I've been writing C code for 25 years. But only after I wrote half
of a C compiler, did I begin to understand some of its darker corners.

Ok, so ... how many people do you think fully understand C++? ;-)

> The only request I'd have for future versions is an across the
> board implementation of interlockexchange.

Once the support for user-definable machine code templates is in
(after 2.1), this should be doable. In the meantime, you can use
the OS-provided locking APIs. Without some kind of OS support or
coordination across threads, you'd be busy-waiting on every
long-term lock, anyway -- not so nice.

> LuaJIT has literally changed my opinion and usage of Lua.
> Without LuaJIT in particular, Lua would be no better than
> JavaScript for me.

Thank you, certainly an interesting perspective!

Previously most people came to Lua not just because it's a nice
and clean language. I guess the main reason was the great
embeddability compared to other scripting languages: small memory
footprint, few library dependencies, clean API and so on. And some
of them went on to LuaJIT, because they needed more performance.

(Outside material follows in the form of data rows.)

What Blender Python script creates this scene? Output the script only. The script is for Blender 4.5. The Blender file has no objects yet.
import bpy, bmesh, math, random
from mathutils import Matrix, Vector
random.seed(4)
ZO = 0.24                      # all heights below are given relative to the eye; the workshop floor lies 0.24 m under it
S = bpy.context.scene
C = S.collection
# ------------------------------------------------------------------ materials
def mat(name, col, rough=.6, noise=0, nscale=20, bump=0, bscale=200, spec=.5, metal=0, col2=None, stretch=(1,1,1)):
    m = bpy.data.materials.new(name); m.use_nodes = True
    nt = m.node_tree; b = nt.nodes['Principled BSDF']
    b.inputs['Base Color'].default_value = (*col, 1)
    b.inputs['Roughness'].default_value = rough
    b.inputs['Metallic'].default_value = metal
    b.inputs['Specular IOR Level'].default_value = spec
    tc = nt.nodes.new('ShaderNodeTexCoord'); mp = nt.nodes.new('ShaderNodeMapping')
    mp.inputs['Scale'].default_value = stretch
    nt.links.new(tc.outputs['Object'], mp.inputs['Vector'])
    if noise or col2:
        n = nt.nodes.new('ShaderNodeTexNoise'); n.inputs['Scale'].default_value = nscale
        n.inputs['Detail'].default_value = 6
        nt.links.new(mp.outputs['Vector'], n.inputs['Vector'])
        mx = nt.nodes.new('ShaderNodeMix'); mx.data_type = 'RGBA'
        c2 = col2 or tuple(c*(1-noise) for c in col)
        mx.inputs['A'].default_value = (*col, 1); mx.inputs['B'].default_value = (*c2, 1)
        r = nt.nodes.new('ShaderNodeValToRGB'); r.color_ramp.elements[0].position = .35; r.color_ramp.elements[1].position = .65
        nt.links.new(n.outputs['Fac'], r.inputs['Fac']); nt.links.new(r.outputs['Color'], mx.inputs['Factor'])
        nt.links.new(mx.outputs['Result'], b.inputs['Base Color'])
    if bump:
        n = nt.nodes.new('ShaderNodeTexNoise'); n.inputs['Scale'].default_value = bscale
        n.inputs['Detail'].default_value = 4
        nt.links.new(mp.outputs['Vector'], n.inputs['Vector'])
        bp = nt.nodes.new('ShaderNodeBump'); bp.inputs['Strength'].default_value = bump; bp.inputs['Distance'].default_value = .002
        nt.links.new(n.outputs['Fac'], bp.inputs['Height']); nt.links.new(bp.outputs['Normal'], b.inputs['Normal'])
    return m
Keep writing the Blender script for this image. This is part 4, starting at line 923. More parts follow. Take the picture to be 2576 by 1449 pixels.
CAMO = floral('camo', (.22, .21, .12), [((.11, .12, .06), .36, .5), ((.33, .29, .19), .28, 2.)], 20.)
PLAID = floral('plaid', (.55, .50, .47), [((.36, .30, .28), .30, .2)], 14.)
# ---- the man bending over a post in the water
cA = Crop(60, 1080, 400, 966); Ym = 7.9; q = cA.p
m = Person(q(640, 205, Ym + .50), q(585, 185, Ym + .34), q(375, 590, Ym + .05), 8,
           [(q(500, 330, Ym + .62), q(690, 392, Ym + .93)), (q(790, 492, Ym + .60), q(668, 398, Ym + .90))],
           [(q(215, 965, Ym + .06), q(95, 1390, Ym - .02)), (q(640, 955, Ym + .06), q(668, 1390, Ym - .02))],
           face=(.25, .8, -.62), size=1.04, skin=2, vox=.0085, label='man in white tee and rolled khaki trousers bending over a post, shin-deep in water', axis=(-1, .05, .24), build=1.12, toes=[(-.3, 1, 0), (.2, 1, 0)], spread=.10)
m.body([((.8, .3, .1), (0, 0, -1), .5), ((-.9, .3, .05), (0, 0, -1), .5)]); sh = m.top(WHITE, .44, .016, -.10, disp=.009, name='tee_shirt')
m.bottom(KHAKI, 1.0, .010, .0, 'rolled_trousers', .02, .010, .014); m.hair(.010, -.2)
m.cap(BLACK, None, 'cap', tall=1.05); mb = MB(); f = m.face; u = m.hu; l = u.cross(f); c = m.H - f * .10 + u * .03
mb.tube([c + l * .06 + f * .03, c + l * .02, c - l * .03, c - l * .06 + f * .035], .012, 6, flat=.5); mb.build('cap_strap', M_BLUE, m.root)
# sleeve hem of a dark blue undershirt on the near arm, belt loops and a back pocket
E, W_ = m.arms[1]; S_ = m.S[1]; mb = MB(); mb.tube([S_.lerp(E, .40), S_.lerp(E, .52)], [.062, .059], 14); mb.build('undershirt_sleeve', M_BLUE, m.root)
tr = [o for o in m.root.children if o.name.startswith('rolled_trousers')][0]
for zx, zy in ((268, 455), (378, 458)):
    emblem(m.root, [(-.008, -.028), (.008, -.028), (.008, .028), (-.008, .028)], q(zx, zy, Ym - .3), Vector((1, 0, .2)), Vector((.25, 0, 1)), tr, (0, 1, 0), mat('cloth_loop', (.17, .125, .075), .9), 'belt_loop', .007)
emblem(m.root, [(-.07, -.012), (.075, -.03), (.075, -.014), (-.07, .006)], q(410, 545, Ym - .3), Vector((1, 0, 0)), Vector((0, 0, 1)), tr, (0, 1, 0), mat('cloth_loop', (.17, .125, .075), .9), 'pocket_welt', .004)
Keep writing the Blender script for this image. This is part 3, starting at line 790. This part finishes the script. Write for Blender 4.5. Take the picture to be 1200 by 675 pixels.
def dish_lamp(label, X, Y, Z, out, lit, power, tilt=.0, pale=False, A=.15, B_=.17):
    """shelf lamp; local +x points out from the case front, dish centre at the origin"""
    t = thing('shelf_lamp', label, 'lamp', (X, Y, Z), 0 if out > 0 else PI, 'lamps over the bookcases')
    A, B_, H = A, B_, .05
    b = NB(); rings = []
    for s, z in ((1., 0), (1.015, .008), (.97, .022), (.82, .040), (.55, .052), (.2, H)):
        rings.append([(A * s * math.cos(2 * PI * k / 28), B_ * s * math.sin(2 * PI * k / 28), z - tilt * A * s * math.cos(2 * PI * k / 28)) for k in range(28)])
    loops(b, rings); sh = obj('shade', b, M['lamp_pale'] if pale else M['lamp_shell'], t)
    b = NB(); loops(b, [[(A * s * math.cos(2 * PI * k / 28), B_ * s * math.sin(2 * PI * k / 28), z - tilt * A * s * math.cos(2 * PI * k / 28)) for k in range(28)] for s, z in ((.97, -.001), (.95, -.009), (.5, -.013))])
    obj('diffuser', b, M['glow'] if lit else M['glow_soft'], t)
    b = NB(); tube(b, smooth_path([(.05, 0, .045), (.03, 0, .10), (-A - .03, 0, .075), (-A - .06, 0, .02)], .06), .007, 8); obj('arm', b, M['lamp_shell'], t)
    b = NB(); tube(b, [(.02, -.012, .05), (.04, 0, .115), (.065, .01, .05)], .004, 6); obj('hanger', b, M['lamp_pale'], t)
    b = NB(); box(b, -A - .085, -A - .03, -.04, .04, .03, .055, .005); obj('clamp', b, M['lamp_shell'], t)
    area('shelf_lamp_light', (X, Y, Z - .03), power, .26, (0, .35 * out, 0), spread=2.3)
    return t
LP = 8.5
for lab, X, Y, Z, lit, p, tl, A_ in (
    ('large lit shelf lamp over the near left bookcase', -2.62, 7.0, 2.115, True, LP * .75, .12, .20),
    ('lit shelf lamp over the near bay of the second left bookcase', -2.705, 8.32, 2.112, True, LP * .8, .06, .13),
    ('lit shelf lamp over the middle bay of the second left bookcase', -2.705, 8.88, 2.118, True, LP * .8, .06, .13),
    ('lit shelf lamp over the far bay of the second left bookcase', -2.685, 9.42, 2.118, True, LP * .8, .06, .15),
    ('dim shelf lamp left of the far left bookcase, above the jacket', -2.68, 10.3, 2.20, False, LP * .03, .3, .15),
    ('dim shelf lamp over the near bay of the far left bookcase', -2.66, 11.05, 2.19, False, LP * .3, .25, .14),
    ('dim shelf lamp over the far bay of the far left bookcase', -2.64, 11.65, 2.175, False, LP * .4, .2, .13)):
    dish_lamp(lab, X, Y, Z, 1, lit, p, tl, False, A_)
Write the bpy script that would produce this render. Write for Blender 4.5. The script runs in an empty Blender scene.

But Lua still doesn't have the appeal of a mainstream programming
language. I guess the major hurdle was the lack of batteries,
which is of course a consequence of the minimalistic design. And
that's the main reason for the great embeddability. Kind of a
chicken-and-egg syndrome. The neglect for a coordinated, polished
and blessed ecosystem of libraries around it, pays its toll, too.

In a certain sense that hurdle can be overcome with the LuaJIT FFI.
You can still have a small memory footprint and few integration
hassles. But now you get to easily tap into the whole ecosystem of
C libraries with very little effort and high performance, too. And
all of that without writing bindings in C, which eliminates a lot
of build-time complexity. Just a bunch of Lua files with C header
declarations -- that's it. The YAGNI and KISS principles at work.

[I have some ideas for coordinating that sub-ecosystem, to avoid
everyone writing standard FFI bindings from scratch. I mean, how
many semi-complete, semi-portable OpenGL FFI bindings do we have
by now? I'll have to think about what I can offer and what I cannot.
But that's for another thread. Alas, time is my main limit.]

BTW: William, I've been following your blog entries about your
adventures with the LuaJIT FFI, getting it to talk to GL, the
Kinect, the nice writeups with videos, and so on.

Maybe you want to announce this here on the list? I bet others
would be interested to read this in chronological order. I
couldn't find a way to lists only the relevant entries in the
right order, or I'd have posted a URL. Maybe create an extra
collection blog entry, which has all the internal links?